Accelerating organisational change

Accelerating organisational change

Earth Day is on 22 April, drawing our attention towards the protection of the environment, so our guest editor for this month’s Take Note newsletter is Emily Shephard, TRACE Community Manager at isla. 

With businesses taking a greater interest in their carbon footprint as sustainability moves higher up on the agenda, Emily takes a look at how the industry can accelerate organisational change and why event carbon metrics are about more than just numbers.

People are at the core of any successful element of a sustainability strategy and that applies to measurement too. In the dynamic world of event planning and execution, the spotlight on sustainability is intensifying. As the commitment to sustainability grows, so does the emphasis on showcasing the return on investment (ROI). Measuring the environmental impact plays a vital role in evaluating the time and resources dedicated to achieving sustainability goals and ultimately determining strategy success.  Measurement needn't be purely quantitative data, there are rich valuable qualitative insights that can paint a much bigger picture of the impact beyond the success of the event itself. 

Your event carbon measurement numbers ultimately tell the story of how people came together for a common goal of supporting the needs of our changing planet. This may have entailed upskilling of teams, via learning to interpret sustainability reports and strengthening communications, alongside discovering innovative teamwork approaches, and fostering effective collaboration between suppliers, venues, clients and event organisers.

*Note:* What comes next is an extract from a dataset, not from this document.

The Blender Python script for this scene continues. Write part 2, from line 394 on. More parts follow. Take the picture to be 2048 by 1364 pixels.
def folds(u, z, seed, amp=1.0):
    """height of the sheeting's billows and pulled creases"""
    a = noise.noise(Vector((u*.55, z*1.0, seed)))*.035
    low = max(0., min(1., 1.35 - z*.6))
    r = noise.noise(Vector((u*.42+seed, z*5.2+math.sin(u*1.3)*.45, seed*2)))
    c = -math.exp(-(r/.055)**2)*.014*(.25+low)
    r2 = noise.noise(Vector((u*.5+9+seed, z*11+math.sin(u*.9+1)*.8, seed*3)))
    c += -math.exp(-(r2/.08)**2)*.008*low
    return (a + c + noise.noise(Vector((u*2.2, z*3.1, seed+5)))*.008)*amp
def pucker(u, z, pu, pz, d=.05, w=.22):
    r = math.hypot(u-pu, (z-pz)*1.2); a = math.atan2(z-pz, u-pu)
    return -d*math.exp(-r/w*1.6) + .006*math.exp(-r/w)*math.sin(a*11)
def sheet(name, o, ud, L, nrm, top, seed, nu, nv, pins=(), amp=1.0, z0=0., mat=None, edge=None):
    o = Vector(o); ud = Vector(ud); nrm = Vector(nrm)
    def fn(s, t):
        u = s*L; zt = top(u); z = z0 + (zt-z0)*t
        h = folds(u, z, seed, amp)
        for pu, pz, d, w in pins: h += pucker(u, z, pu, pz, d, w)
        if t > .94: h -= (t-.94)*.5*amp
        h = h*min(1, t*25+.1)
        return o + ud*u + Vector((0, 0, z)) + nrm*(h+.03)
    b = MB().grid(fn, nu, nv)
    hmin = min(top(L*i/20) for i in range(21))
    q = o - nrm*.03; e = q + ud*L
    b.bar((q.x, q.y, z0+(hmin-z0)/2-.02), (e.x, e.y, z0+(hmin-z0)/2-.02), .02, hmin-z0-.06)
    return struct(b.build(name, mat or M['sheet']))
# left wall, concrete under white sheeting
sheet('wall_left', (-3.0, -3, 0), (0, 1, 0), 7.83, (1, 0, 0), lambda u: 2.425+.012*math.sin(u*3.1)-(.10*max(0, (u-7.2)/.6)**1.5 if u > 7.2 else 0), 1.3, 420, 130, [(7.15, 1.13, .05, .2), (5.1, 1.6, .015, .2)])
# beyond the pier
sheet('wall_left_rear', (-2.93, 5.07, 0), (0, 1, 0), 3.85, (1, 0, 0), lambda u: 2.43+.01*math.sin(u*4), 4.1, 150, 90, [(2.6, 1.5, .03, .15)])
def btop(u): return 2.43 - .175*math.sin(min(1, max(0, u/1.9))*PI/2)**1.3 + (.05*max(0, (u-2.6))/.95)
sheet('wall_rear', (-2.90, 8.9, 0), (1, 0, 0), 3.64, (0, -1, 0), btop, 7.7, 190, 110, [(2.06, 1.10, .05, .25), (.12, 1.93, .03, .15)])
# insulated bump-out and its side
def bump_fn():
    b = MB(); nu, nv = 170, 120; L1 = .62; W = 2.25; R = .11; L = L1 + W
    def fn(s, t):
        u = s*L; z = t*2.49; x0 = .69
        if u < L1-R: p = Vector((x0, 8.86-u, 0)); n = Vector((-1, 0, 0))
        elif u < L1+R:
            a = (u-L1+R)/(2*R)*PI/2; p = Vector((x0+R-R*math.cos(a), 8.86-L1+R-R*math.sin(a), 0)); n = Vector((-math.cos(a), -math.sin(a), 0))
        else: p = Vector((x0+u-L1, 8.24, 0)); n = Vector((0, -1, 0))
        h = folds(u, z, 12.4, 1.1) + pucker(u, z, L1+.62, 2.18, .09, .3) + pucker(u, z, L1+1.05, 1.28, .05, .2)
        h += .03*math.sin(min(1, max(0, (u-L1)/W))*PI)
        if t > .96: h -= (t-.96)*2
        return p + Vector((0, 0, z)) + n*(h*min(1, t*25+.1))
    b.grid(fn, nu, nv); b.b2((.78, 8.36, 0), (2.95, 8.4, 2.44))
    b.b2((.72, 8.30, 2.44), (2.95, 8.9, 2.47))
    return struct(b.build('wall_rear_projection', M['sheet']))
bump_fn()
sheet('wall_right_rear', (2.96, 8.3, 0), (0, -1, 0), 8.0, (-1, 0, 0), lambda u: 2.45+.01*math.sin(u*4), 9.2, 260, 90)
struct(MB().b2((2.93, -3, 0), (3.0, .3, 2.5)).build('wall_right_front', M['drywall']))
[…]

Reporting on the success, and failure, of this collaboration alongside the quantifiable carbon metrics can help strengthen your relationships with your supply chain. Moreover, it can garner further business support by showcasing the tangible success of the sustainability strategy and goals for carbon reduction and your organisation’s net zero pathways. 

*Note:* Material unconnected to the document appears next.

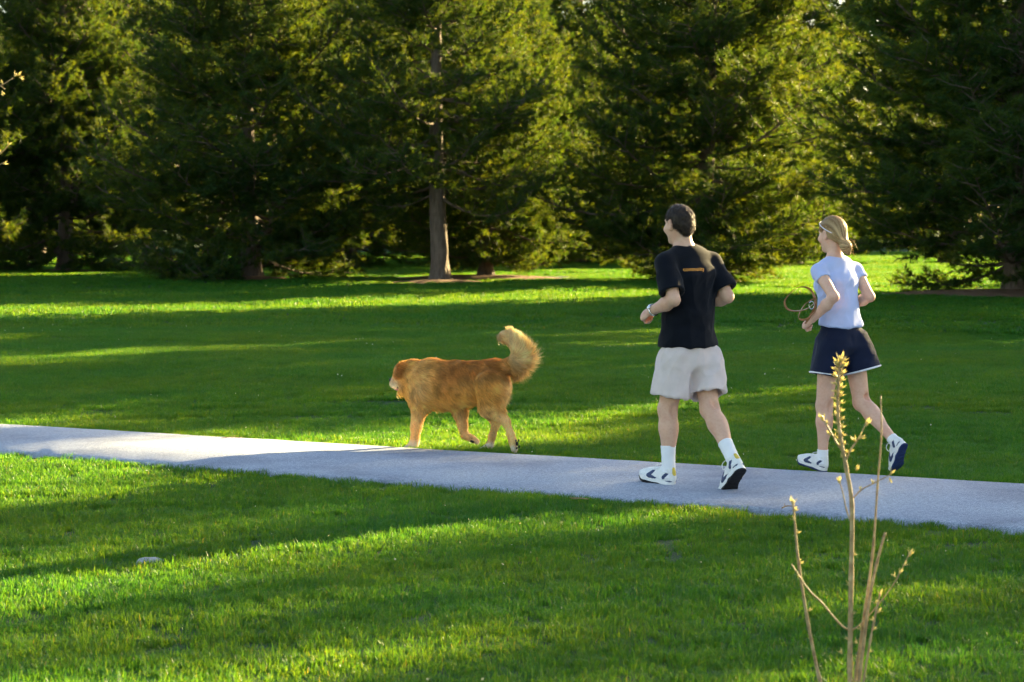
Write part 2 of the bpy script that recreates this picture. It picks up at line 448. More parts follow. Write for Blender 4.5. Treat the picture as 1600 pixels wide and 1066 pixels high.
def pine_meshes(seed, H, Rm, z0, dense=1.0, bare=0.0):
    rnd = random.Random(seed); nr = np.random.default_rng(seed)
    bV, bF = [], []          # boughs
    def add(v, f):
        o = len(bV); bV.extend(v); bF.extend(tuple(i + o for i in q) for q in f)
    lean = Vector((rnd.uniform(-.02, .02), rnd.uniform(-.02, .02), 0))
    def axis(z): return lean * z + Vector((.05 * math.sin(z * .7 + seed), .05 * math.cos(z * .5 + seed), z))
    rb = H * .021
    zs = [-.15, .0, .12, .35, .8, 1.5, 2.5, 4, 5.5, 7, 8.5, 10, H * .93, H]
    zs = [z for z in zs if z <= H]
    tV, tF = tube([axis(z) for z in zs], [rb * (1.75 if z < .05 else 1.35 if z < .2 else 1.12 if z < .5 else 1 - .93 * max(0, z - .5) / (H - .5)) for z in zs], 14)
    tp, td, tt = [], [], []
    z = z0
    whorl = 0
    while z < H - .25:
        u = (z - z0) / (H - z0)
        prof = (min(1, .72 + u * 2.2)) * (1 - max(0, u - .08) / .92) ** .78
        nb = rnd.choice((4, 5, 5, 6)) if u < .8 else 4
        a0 = rnd.uniform(0, 6.28)
        for k in range(nb):
            if rnd.random() < bare * (1 - u): continue
            az = a0 + k * 6.283 / nb + rnd.uniform(-.35, .35)
            Lb = max(.3, Rm * prof * rnd.uniform(.72, 1.12))
            el = R_(-8 + 50 * u ** 1.1 + rnd.uniform(-16, 20))
            out = Vector((math.cos(az), math.sin(az), 0))
            lat = Vector((-out.y, out.x, 0))
            base = axis(z + rnd.uniform(-.16, .16))
            n = 7
            bend = rnd.uniform(-.06, .06)
            droop = -.16 * (1 - u) ; rise = .20
            def at(s):
                return base + out * (Lb * s * math.cos(el)) + lat * (Lb * bend * s * s) + Vector((0, 0, Lb * (math.sin(el) * s + droop * s * (1 - s) * 1.6 + rise * s ** 3 * .7)))
            pl = [at(i / (n - 1)) for i in range(n)]
            for q in pl: q.z = max(q.z, .18)
            r0 = .012 + .0095 * Lb
            add(*tube(pl, [r0 * (1 - .85 * i / (n - 1)) for i in range(n)], 5, False))
            # side shoots in a loose fan
            s = .14 + .08 * rnd.random()
            sd_ = 1
            while s < 1.0:
                p0 = at(s); p0.z = max(p0.z, .2)
                tan = (at(min(1, s + .03)) - at(s - .03)).normalized()
                ls = Lb * (.46 * (1.08 - s) + .10) * rnd.uniform(.6, 1.15) + .12
                dv = (tan * rnd.uniform(.45, .9) + lat * sd_ * rnd.uniform(.5, 1.0) + Vector((0, 0, rnd.uniform(-.35, .75)))).normalized()
                nseg = max(2, int(ls / .11 * dense))
                p1 = p0 + dv * ls * .55; p2 = p0 + dv * ls + Vector((0, 0, ls * .12))
                if ls > .35: add(*tube([p0, p1, p2], [r0 * .38, r0 * .26, .003], 3, False))
                tone = rnd.random()
                for m in range(nseg):
                    q = (m + rnd.random()) / nseg
                    if q < .12 and ls > .6: continue
                    pp = p0.lerp(p1, q / .55) if q < .55 else p1.lerp(p2, (q - .55) / .45)
                    j = Vector((rnd.gauss(0, .05), rnd.gauss(0, .05), rnd.gauss(0, .035)))
                    tp.append(pp + j); td.append((dv + Vector((rnd.gauss(0, .35), rnd.gauss(0, .35), rnd.gauss(.35, .35)))).normalized())
                    tt.append(min(1, max(0, .35 * tone + .35 * q + .3 * rnd.random())))
                    # tertiary sprig
                    if ls > .6 and rnd.random() < .55:
                        w2 = (dv + Vector((rnd.gauss(0, .7), rnd.gauss(0, .7), rnd.gauss(.15, .5)))).normalized()
                        for e in (.10, .2):
                            tp.append(pp + w2 * e * rnd.uniform(.8, 1.3)); td.append(w2); tt.append(min(1, .3 * tone + .5 * rnd.random() + .2))
                sd_ = -sd_
                s += rnd.uniform(.045, .085) * max(.75, 2.4 / Lb)
            for e in range(4):
                tp.append(pl[-1] - (pl[-1] - pl[-2]).normalized() * .07 * e); td.append((pl[-1] - pl[-2]).normalized()); tt.append(rnd.uniform(.4, 1))
        z += rnd.uniform(.26, .38)
        whorl += 1
    for e in range(8):
        tp.append(axis(H - .1 * e)); td.append(Vector((0, 0, 1))); tt.append(.6)
    tp = np.array([tuple(q) for q in tp]); td = np.array([tuple(q) for q in td]); tt = np.array(tt)
    NN_ = 17
    n = len(tp)
    T = np.repeat(tp, NN_, 0); D = np.repeat(td, NN_, 0)
    rv = nr.normal(size=(n * NN_, 3)); rv -= D * (rv * D).sum(1, keepdims=True); rv /= np.linalg.norm(rv, axis=1, keepdims=True)
    ang = nr.uniform(.25, 1.25, (n * NN_, 1))
    nd = D * np.cos(ang) + rv * np.sin(ang)
    side = np.cross(nd, nr.normal(size=nd.shape)); side /= np.linalg.norm(side, axis=1, keepdims=True)
    st = T - D * nr.uniform(0, .10, (n * NN_, 1))
    ln = nr.uniform(.12, .205, (n * NN_, 1)); wd = .0080
    V = np.stack([st - side * wd, st + side * wd, st + nd * ln + np.array([0, 0, -.012])], 1).reshape(-1, 3)
    Fn = np.arange(len(V)).reshape(-1, 3)
    tint = np.repeat(np.clip(np.repeat(tt, NN_) + nr.normal(0, .08, n * NN_), 0, 1), 3)
    crown = mesh_np('pine_crown', V, Fn, NEEDLE, False, {'tint': tint})
    return py_mesh('pine_trunk', tV, tF, bk), py_mesh('pine_boughs', bV, bF, bk), crown, len(Fn)
VAR = [pine_meshes(11, 12.5, 4.6, .75, 1.0), pine_meshes(23, 12.5, 4.7, .55, 1.0), pine_meshes(37, 12.5, 4.2, 2.3, .85, .30), pine_meshes(51, 10.5, 3.8, .7, 1.0)]
HV = [12.5, 12.5, 12.5, 10.5]
print('pine tris', [v[3] for v in VAR])
def pine(x, y, var, H, spread, spin, label, group):
    s = H / HV[var]
    r = empty('pine_tree', (x, y, 0.0), label, 'pine tree', group)
    r.rotation_euler = (0, 0, R_(spin)); r.scale = (s * spread, s * spread, s)
    tr = obj('trunk', VAR[var][0], r); obj('boughs', VAR[var][1], tr); obj('crown', VAR[var][2], r)
    return r
for (px, dep, var, H, sp, spin, label, _) in TREES:
    pine((px - 800) / FPX * dep, dep, var, H, sp, spin, label, 'pines along the edge of the lawn')
BACK = [(-170, 66, 3, 12, 1.0, 40, 'pine cut off by the left edge of the picture'),
        (235, 80, 2, 12.5, 1.1, 140, 'pine in the second row, in the gap between the two leftmost trunks'),
        (545, 80, 0, 13, 1.0, 260, 'pine in the second row, seen between the dark pine and the sun-edged trunk'),
        (905, 86, 1, 13, 1.0, 20, 'pine in the second row, in the gap to the left of the running man'),
        (1235, 85, 3, 13.0, 1.15, 220, 'pine in the second row, behind the running woman'),
        (60, 92, 3, 13, 1.1, 75, 'pine far back, in the gap beside the leftmost trunk'),
        (700, 94, 3, 14, 1.1, 15, 'pine far back, behind the glowing yellow-green pine'),
        (1130, 95, 0, 14, 1.1, 155, 'pine far back, behind the feathery pine near the running man'),
        (820, 74, 3, 9.5, 1.1, 200, 'low pine between the glowing pine and the feathery one'),
        (1480, 88, 2, 13, 1.0, 310, 'pine in the second row, left of the big dark pine at the right edge')]
for (px, dep, var, H, sp, spin, label) in BACK:
    pine((px - 800) / FPX * dep, dep, var, H, sp, spin, label, 'pines of the second row')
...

The process of gathering and reporting on event impact data also reveals the cultural practices and event-delivery principles that are unique to your organisation. Viewing sustainability as a core value which is equally important as creative, audience or any other event performance metric will ensure that sustainability practices become company culture, helping strengthen team morale and identification with your organisation's purpose-led ambitions. Teams become more conscious of their actions, and in turn, this sense of ambition is translated to your delegates, through engagement with new initiatives and storytelling at each touchpoint. Ultimately ensuring the sustainability legacy of your event, beyond the tangible successes you can seen in the metrics.

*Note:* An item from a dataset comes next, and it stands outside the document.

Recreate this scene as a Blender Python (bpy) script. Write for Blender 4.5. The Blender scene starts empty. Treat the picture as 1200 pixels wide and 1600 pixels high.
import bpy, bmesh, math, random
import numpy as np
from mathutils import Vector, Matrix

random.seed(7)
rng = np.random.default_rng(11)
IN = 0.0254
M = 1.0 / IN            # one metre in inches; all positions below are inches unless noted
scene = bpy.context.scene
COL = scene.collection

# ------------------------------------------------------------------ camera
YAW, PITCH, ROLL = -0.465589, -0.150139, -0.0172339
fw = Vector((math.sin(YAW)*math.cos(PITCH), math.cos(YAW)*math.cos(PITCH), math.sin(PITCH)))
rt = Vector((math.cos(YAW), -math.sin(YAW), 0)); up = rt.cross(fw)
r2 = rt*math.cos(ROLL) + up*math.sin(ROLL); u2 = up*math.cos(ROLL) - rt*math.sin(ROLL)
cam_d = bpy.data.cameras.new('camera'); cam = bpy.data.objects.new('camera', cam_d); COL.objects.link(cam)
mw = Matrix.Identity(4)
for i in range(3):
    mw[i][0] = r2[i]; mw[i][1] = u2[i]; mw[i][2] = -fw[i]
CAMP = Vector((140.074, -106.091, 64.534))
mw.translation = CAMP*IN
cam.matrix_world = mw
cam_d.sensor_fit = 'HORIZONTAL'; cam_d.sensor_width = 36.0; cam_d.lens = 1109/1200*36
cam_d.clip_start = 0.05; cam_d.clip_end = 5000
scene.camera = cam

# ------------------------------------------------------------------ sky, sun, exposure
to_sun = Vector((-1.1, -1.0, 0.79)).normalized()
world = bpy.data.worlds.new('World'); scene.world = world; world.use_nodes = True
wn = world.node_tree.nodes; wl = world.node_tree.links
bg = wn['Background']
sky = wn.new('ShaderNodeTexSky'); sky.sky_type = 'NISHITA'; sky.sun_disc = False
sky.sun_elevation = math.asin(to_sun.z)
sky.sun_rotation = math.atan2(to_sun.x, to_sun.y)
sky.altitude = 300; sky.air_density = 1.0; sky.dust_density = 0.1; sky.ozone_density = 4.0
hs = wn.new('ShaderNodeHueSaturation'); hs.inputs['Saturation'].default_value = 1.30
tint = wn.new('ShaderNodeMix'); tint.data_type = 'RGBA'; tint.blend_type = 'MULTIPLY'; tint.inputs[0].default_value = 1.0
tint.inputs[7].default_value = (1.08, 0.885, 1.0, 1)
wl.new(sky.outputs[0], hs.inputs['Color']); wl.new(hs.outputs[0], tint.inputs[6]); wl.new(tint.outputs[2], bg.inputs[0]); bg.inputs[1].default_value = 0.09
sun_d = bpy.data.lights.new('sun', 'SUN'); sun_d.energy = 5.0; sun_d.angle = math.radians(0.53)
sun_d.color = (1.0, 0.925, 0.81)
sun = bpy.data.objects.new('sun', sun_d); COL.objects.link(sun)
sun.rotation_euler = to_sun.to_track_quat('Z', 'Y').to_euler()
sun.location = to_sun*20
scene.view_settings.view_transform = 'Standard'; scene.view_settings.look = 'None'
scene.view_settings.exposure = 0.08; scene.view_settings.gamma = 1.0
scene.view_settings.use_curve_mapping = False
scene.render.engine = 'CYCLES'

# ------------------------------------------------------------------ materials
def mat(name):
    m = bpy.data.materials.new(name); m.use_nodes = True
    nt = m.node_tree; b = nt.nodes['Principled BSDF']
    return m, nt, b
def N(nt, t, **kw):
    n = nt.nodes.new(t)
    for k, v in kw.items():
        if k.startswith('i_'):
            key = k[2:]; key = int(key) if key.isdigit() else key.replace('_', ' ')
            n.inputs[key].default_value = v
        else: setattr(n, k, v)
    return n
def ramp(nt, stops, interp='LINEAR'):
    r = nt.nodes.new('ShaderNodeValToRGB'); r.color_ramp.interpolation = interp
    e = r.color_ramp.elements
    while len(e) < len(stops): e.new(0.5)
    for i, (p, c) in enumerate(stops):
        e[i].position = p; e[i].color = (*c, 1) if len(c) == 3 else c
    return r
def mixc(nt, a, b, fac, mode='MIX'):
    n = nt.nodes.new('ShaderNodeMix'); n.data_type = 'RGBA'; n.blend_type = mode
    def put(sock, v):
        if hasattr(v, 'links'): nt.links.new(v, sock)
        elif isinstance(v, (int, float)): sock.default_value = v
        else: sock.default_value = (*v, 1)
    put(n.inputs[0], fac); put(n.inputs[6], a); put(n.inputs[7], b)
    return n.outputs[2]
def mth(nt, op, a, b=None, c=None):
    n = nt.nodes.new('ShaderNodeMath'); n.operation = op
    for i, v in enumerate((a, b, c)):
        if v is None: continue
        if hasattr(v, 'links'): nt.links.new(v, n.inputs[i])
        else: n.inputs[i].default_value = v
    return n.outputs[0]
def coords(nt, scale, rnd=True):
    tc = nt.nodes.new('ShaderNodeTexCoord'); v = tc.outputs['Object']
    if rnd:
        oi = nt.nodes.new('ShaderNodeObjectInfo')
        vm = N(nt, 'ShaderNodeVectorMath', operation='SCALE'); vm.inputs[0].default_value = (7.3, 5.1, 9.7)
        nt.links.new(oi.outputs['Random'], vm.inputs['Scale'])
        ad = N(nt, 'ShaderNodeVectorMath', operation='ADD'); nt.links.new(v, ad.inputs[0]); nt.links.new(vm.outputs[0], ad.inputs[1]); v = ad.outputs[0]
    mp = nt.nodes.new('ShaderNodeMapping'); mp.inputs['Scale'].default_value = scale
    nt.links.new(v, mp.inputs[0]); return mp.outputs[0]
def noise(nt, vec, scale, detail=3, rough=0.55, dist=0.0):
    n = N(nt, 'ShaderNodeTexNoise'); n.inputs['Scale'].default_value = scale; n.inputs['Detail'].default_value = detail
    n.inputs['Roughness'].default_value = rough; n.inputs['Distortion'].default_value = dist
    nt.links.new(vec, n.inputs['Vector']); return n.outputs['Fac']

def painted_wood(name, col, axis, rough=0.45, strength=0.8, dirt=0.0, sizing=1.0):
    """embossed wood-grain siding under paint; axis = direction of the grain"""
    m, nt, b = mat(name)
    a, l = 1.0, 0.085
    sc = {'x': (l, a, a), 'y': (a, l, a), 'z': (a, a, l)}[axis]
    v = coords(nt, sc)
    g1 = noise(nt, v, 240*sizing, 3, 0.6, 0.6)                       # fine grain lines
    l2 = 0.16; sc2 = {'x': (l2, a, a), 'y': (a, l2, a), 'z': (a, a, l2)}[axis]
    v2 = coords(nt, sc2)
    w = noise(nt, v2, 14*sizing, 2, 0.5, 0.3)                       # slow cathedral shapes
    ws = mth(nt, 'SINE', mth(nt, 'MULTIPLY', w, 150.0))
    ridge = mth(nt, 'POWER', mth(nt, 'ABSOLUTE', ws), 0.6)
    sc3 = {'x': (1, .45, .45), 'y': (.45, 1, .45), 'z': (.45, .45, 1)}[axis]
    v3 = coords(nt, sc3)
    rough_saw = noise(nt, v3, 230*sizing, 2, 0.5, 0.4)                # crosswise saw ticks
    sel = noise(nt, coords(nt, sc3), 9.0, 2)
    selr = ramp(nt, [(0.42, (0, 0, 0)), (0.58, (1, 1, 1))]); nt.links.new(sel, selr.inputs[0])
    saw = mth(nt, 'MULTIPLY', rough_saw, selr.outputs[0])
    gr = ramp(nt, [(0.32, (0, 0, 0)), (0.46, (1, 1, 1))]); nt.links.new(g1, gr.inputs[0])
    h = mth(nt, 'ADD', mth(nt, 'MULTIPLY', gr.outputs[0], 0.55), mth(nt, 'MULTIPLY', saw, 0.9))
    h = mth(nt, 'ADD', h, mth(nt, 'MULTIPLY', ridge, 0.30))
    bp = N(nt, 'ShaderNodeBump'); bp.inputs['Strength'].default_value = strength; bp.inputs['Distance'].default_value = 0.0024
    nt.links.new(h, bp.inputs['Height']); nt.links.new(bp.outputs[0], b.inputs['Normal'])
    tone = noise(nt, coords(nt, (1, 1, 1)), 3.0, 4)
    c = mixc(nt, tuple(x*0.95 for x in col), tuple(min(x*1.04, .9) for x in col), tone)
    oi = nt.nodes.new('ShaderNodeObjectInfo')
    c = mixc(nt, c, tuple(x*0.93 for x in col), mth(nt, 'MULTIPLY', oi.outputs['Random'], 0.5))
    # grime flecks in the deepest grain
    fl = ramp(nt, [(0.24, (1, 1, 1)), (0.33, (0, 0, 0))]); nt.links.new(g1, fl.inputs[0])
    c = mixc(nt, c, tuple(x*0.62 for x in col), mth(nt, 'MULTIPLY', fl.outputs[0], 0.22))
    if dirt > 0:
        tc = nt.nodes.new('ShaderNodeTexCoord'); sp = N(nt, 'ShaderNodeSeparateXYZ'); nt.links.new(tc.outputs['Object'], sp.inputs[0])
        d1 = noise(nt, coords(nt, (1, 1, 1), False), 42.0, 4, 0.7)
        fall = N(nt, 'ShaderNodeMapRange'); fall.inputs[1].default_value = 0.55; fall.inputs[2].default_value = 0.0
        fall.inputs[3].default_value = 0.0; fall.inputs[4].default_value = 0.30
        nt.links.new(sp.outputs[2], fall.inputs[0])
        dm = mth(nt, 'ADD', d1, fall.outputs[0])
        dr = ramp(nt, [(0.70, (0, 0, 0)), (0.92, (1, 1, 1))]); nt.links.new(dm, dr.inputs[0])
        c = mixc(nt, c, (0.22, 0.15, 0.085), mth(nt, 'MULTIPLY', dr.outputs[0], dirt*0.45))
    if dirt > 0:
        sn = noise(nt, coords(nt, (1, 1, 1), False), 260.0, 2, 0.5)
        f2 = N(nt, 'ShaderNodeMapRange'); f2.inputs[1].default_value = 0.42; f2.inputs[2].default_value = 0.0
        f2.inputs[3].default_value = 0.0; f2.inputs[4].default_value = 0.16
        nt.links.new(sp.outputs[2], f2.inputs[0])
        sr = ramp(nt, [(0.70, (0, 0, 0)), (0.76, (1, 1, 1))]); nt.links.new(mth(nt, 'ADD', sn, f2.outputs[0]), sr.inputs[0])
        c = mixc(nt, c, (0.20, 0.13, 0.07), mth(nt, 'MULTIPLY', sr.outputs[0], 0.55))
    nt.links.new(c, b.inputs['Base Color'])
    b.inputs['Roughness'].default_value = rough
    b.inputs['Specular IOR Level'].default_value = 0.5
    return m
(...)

Whilst reporting on your carbon footprint can quantify tangible progress towards your sustainability goals, capturing the learnings from implementing these initiatives along the way will be of far greater value in achieving longer-lasting innovative and sustainable change. What challenges did you face? What success can you repeat and build upon for the next event? What initiatives worked and which didn’t? Where are there gaps in your data?  Or maybe you could improve the quality of the data you collected? Asking ourselves these questions and taking these continuous learnings forward is what helps us see both beyond the numbers and also catalyses the reduction of the numbers year-on-year, event-to-event.   

Saying ‘yes’ to carbon measurement is committing to implementing organisational changes. Sharing this journey as more than just metrics can foster more meaningful collaboration across the industry, improve communication, spark creativity across your whole organisation and gain support from a multitude of stakeholders. All of which is fundamental to achieving an equitable and inclusive net-zero transition.

WHAT I’VE TAKEN NOTE OF 

The podcast series ‘Less but Better’ by Farmerama is a nuanced discussion around diet, starting specifically with the meat that we consume. Switching the focus from complete abstinence to a more considered look at what we eat and how it's farmed is a mindset translatable to all aspects of how we live more sustainably.